The Robert Louis Stevenson exhibit includes a wooden cabinet made by Deacon William Brodie, a respected Edinburgh businessman who maintained a secret life as a serial thief. Brodie was found out and subsequently hanged for his crimes in 1788, but his story is believed to have inspired Stevenson’s novella The Strange Case of Dr. Jekyll and Mr. Hyde (published almost a century after Brodie’s death).
There are some modern additions to the museum as well. As part of a project titled “Disrupting the Narrative,” four local writers of colour (Hannah Lavery, Jeda Pearl Lewis, Niall Moorjani and Shasta Ali) were invited to contribute work that responded to the Royal Mile museums through a “decolonizing lens.” Some of their poems are on display at the Writers’ Museum through August 2025. This is part of Museums & Galleries Edinburgh’s effort to address the city’s legacy of racism and slavery.
“I think it’s really imperative that public bodies are actively trying to do that,” says Findlay. “Not to negate the importance of our collection and writers like Burns, Scott, and Stevenson, but to make the point that this is one aspect of our literary heritage and, my goodness, there’s so much more.”
To be sure, these men were as complex as they are influential. Robert Burns, for instance, once accepted a job on a slave plantation in Jamaica. (Thanks to the success of his book, Poems, Chiefly in the Scottish Dialect, Burns never actually made the move.) Should Edinburgh live up to its designation as a UNESCO City of Literature, it must champion writers outside of “dead white men.”
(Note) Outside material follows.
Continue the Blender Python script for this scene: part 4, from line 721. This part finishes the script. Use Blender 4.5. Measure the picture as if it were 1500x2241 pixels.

To that end, the Writers’ Museum is now offering space for a pilot program specifically for contemporary women writers: the Mary Ratcliff Writer’s Room residency. This paid program aims to help writers build their portfolio.
“I’m delighted that the Writers’ Museum – which is this home to this important, but male-dominated, historical writing – is the place to do that,” shares Findlay.